Powell is not being evenhanded. American policy never has been. It's a totally bankrupt policy. No wonder the Europeans are saying, "For God's sake, we have to play a role in the Mideast now."

[Q] But till now the Europeans have not acquitted themselves much more honorably in the Middle East. And their role in the Balkans was abominable.

[A] Well, they haven't had a chance yet to make a mess of the Middle East in the way you Americans have. But yes, if you look at European foreign policy within Europe, we totally screwed up in Bosnia. We didn't have the courage of our convictions over the breakup of Yugoslavia -- that's if we had any convictions. We allowed the horror and the tragedy and the most horrible atrocities to take place in Srebenica.

We needed the Americans in Bosnia. We needed the Americans in Kosovo. We still need American support with their influence over the Republican movement in Northern Ireland to keep that peace process together.

But Europe has a much clearer understanding of the Middle East. Owing partly to much more forthright press and television coverage of the region, of what's going on. We do not hide from our readers and viewers what's happening there. Unlike the American press, we do not hide the brutality of the Israelis. And we certainly do not hide the brutality of the Palestinians.

The peoples of the Middle East -- Jews, Muslims, Christians -- are our neighbors in Europe.
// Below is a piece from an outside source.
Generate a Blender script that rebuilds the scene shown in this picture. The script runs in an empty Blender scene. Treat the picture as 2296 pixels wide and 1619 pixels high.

Not only do we have large numbers of Muslims living in Europe, but the fault line between the Muslim world and Europe runs down the Mediterranean -- in many cases through Europe itself, like in Bosnia.

And we have got to have a proper, grown-up, modern relationship with our neighbors in the Middle East. You Americans don't have to. You can play Wild West out there because they are 9,000 miles away from you, and you will never have to be neighbors. But for us, there are new priorities. America doesn't even have a real policy in the region. You say, "Well, it's up to the parties." That's what we Europeans said in Bosnia, and look what happened.